El lector descubre a veces aerolitos extraños y fascinantes, que se posan ante la mirada con la desvergüenza de adolescentes procaces y la lucidez inflexible que proporcionan los años veloces que se saben en una vertiginosa cuenta atrás. Este, por ejemplo, que escribió hace ya más de setenta años un novelista de Lousiana al que bautizaron Lewis Elliott Chaze, muerto hace más de treinta. Una novela que incluiríamos sin duda en el noir más turbulento y descarnado (¿puede el noir puro no ser turbulento y descarnado?), pero que trata sobre todo de cuerpos, cuerpos jóvenes y excesivos.
Más precisamente, dos cuerpos jóvenes, excesivos y en fuga (él: presidiario huido, exmarine, con una esquirla de acero viajando todavía en su cerebro / ella: una prostituta buscada por la fiscalía, la chica de un gánster de Nueva York: qué felicidad cuando la literatura más rigurosa y salvaje sale de los latiguillos más tópicos), en los que el fogonazo posesivo y feroz es apenas distinguible del deseo de aniquilarse y desgarrarse. Hace décadas los surrealistas hablarían entre nubes alcohólicas de amor fou; hoy, los suplementos dominicales pronunciarían una sentencia inapelable: relación tóxica y violenta. Que cada cual elija su capilla. En todo caso, almas blancas y puritanas, apártense, por favor.

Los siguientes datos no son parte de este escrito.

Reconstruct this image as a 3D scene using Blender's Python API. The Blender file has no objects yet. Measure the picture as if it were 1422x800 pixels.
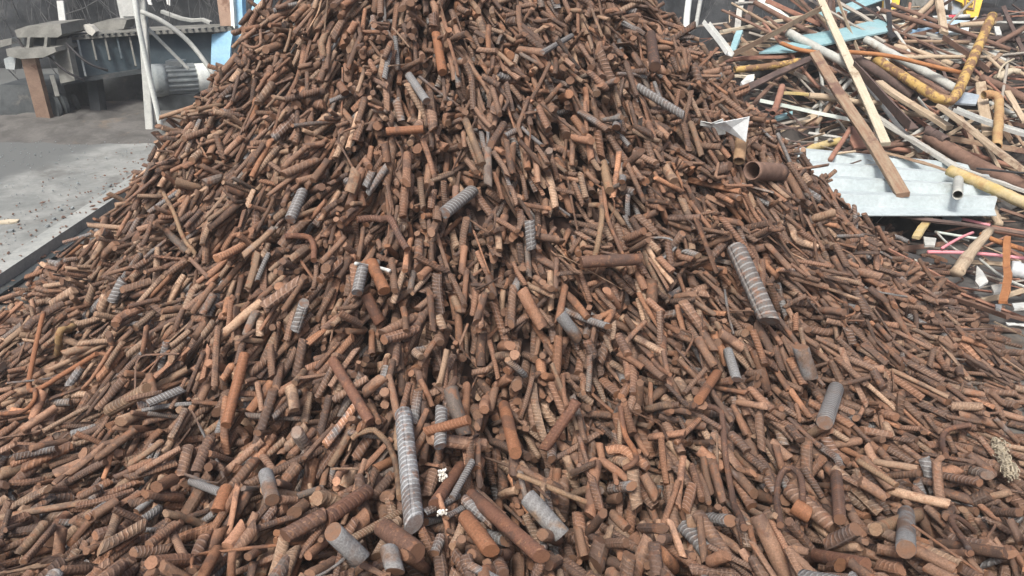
import bpy, math, random
import numpy as np
from mathutils import Vector, Matrix

rng = np.random.default_rng(11)
random.seed(5)
scene = bpy.context.scene
COL = scene.collection
R = math.radians

# ------------------------------------------------------------------ camera
CAMH, PITCH, FOC = 1.35, R(25), 1054.0
CAM = np.array([0.0, 0.0, CAMH])
FW = np.array([0, math.cos(PITCH), -math.sin(PITCH)])
UP = np.array([0, math.sin(PITCH), math.cos(PITCH)])
cam_data = bpy.data.cameras.new('camera')
cam = bpy.data.objects.new('camera', cam_data)
COL.objects.link(cam)
cam.location = CAM
cam.rotation_euler = (R(90) - PITCH, 0, 0)
cam_data.sensor_width = 36.0
cam_data.lens = 36.0 * FOC / 1422.0
cam_data.clip_start, cam_data.clip_end = 0.05, 500
scene.camera = cam


def ray(u, v):
    return FW + np.array([(u - 711) / FOC, 0, 0]) + UP * ((400 - v) / FOC)


def at(u, v, t):
    return CAM + ray(u, v) * t


def ground_at(u, v, z=0.0):
    d = ray(u, v)
    return CAM + d * ((z - CAMH) / d[2])


# ------------------------------------------------------------------ object helpers
def tag(o, label=None, cat=None, group=None, kind=None):
    if label: o['label'] = label
    if cat: o['category'] = cat
    if group: o['group'] = group
    if kind: o['kind'] = kind
    return o


def empty(name, loc):
    o = bpy.data.objects.new(name, None)
    COL.objects.link(o)
    o.location = loc
    return o


def mesh_obj(name, verts, faces, mat, parent=None, smooth=False, uv=None, origin=None, mats2=None, fmat=None):
    verts = np.asarray(verts, float)
    if origin is None:
        origin = verts.mean(0)
        origin[2] = verts[:, 2].min()
    origin = np.asarray(origin, float)
    me = bpy.data.meshes.new(name)
    me.from_pydata((verts - origin).tolist(), [], [list(map(int, f)) for f in faces])
    me.materials.append(mat)
    for m in mats2 or []:
        me.materials.append(m)
    if fmat is not None:
        me.polygons.foreach_set('material_index', np.asarray(fmat, np.int32))
    if smooth:
        me.polygons.foreach_set('use_smooth', np.ones(len(me.polygons), bool))
    if uv is not None:
        l = me.uv_layers.new(name='UVMap')
        l.data.foreach_set('uv', np.asarray(uv, np.float32).ravel())
    me.update()
    o = bpy.data.objects.new(name, me)
    COL.objects.link(o)
    if parent is not None:
        o.parent = parent
        ploc = np.array(parent.location)
        q = parent.parent
        while q is not None:
            ploc = ploc + np.array(q.location)
            q = q.parent
        o.location = origin - ploc
    else:
        o.location = origin
    return o


def box_v(x0, x1, y0, y1, z0, z1):
    v = [(x, y, z) for z in (z0, z1) for y in (y0, y1) for x in (x0, x1)]
    f = [(0, 2, 3, 1), (4, 5, 7, 6), (0, 1, 5, 4), (2, 6, 7, 3), (0, 4, 6, 2), (1, 3, 7, 5)]
    return v, f


class MB:
    """collects shapes into one mesh"""
    def __init__(s): s.v, s.f = [], []
    def add(s, vf):
        n = len(s.v)
        s.v += [tuple(p) for p in vf[0]]
        s.f += [tuple(i + n for i in q) for q in vf[1]]
        return s
    def box(s, *a): return s.add(box_v(*a))
    def build(s, name, mat, parent=None, smooth=False):
        return mesh_obj(name, s.v, s.f, mat, parent, smooth)


def resample(pts, n):
    pts = np.asarray(pts, float)
    seg = np.linalg.norm(np.diff(pts, axis=0), axis=1)
    cum = np.concatenate([[0], np.cumsum(seg)])
    t = np.linspace(0, cum[-1], n)
    return np.stack([np.interp(t, cum, pts[:, k]) for k in range(3)], 1)


def smooth_path(pts, n, it=2):
    p = np.asarray(pts, float)
    for _ in range(it):                     # Chaikin corner cutting
        q = [p[0]]
        for a, b in zip(p[:-1], p[1:]):
            q += [a * .75 + b * .25, a * .25 + b * .75]
        q.append(p[-1])
        p = np.array(q)
    return resample(p, n)


def sweep(pts, sec, hint=(0, 0, 1), roll=0.0, hollow=0.0, scale=None, jit=0.0):
    """sweep 2D section `sec` along pts -> verts, faces, loop uvs"""
    pts = np.asarray(pts, float)
    sec = np.asarray(sec, float)
    K, S = len(pts), len(sec)
    T = np.gradient(pts, axis=0)
    T /= np.linalg.norm(T, axis=1)[:, None] + 1e-12
    h = np.array(hint, float)
    if abs(np.dot(T[0], h)) > .95: h = np.array([1.0, 0, 0])
    n = h - T[0] * np.dot(h, T[0]); n /= np.linalg.norm(n)
    N = []
    for k in range(K):
        n = n - T[k] * np.dot(n, T[k]); n /= np.linalg.norm(n)
        N.append(n)
    N = np.array(N); B = np.cross(T, N)
    c, s_ = math.cos(roll), math.sin(roll)
    sec2 = sec @ np.array([[c, s_], [-s_, c]])
    sc = np.ones(K) if scale is None else np.asarray(scale)
    def ring(se):
        v = pts[:, None, :] + sc[:, None, None] * (se[None, :, 0, None] * B[:, None, :] + se[None, :, 1, None] * N[:, None, :])
        return v.reshape(-1, 3)
    V = ring(sec2)
    if jit: V = V + rng.normal(0, jit, V.shape)
    cum = np.concatenate([[0], np.cumsum(np.linalg.norm(np.diff(pts, axis=0), axis=1))])
    F, UV = [], []
    for k in range(K - 1):
        for j in range(S):
            j2 = (j + 1) % S
            F.append((k * S + j, k * S + j2, (k + 1) * S + j2, (k + 1) * S + j))
            UV += [(j / S, cum[k]), ((j + 1) / S, cum[k]), ((j + 1) / S, cum[k + 1]), (j / S, cum[k + 1])]
    if hollow:
        V2 = ring(sec2 * (1 - hollow))
        o = len(V); V = np.concatenate([V, V2])
        for k in range(K - 1):
            for j in range(S):
                j2 = (j + 1) % S
                F.append((o + k * S + j2, o + k * S + j, o + (k + 1) * S + j, o + (k + 1) * S + j2))
                UV += [(0, cum[k]), (0, cum[k]), (0, cum[k + 1]), (0, cum[k + 1])]
        for k, flip in ((0, 0), (K - 1, 1)):
            for j in range(S):
                j2 = (j + 1) % S
                q = (k * S + j2, k * S + j, o + k * S + j, o + k * S + j2)
                F.append(q[::-1] if flip else q)
                UV += [(0, cum[k])] * 4
    else:
        F.append(tuple(range(S))[::-1]); UV += [(0.5, 0.0)] * S
        F.append(tuple((K - 1) * S + j for j in range(S))); UV += [(0.5, cum[-1])] * S
    return V, F, UV


def circ(r, n=14, ph=0.0):
    a = np.arange(n) / n * 2 * math.pi + ph
    return np.stack([np.cos(a), np.sin(a)], 1) * r


def rect(w, t, b=None):
    b = min(w, t) * .12 if b is None else b
    w, t = w / 2, t / 2
    return np.array([(w - b, -t), (w, -t + b), (w, t - b), (w - b, t), (-w + b, t), (-w, t - b), (-w, -t + b), (-w + b, -t)])


def angle_sec(w, t):
    return np.array([(-w / 2, 0), (w / 2, 0), (w / 2, w), (w / 2 - t, w), (w / 2 - t, t), (-w / 2, t)])


def channel_sec(w, h, t):
    return np.array([(-w / 2, 0), (w / 2, 0), (w / 2, h), (w / 2 - t, h), (w / 2 - t, t), (-w / 2 + t, t), (-w / 2 + t, h), (-w / 2, h)])


# ------------------------------------------------------------------ materials
def nd(nt, typ, **kw):
    n = nt.nodes.new(typ)
    for k, v in kw.items():
        if k in n.inputs: n.inputs[k].default_value = v
        else: setattr(n, k, v)
    return n


def base_mat(name):
    m = bpy.data.materials.new(name)
    m.use_nodes = True
    nt = m.node_tree
    for n in list(nt.nodes): nt.nodes.remove(n)
    out = nd(nt, 'ShaderNodeOutputMaterial')
    b = nd(nt, 'ShaderNodeBsdfPrincipled')
    nt.links.new(b.outputs[0], out.inputs[0])
    return m, nt, b


def mixc(nt, fac, a, b):
    n = nd(nt, 'ShaderNodeMix', data_type='RGBA')
    for sock, val in ((n.inputs[0], fac), (n.inputs[6], a), (n.inputs[7], b)):
        if hasattr(val, 'node') or isinstance(val, bpy.types.NodeSocket): nt.links.new(val, sock)
        elif isinstance(val, (int, float)): sock.default_value = val
        else: sock.default_value = (*val, 1)
    return n.outputs[2]


def mth(nt, op, a, b=0.0, clamp=False):
    n = nd(nt, 'ShaderNodeMath', operation=op, use_clamp=clamp)
    for i, val in enumerate((a, b)):
        if isinstance(val, bpy.types.NodeSocket): nt.links.new(val, n.inputs[i])
        else: n.inputs[i].default_value = val
    return n.outputs[0]


def ramp(nt, fac, lo, hi):
    n = nd(nt, 'ShaderNodeMapRange', interpolation_type='SMOOTHSTEP')
    nt.links.new(fac, n.inputs[0])
    n.inputs[1].default_value, n.inputs[2].default_value = lo, hi
    return n.outputs[0]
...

Pero sí que hay un tóxico mayor, enunciado sucintamente en el estribillo obsesionante de una canción country: “If you've got the money, I've got the time”. El capitalismo crea cuerpos poseídos por imaginarios febriles y condenados: habrá un atraco, un muerto necesario e inocente, un tiroteo nocturno y alucinado, una tortura agónica aplicada por los profesionales expertos de la policía y, por supuesto, el azar (¿o es el destino?), ese animal rabioso que pliega sus labios en una mueca indescifrable antes de lanzar una última dentellada.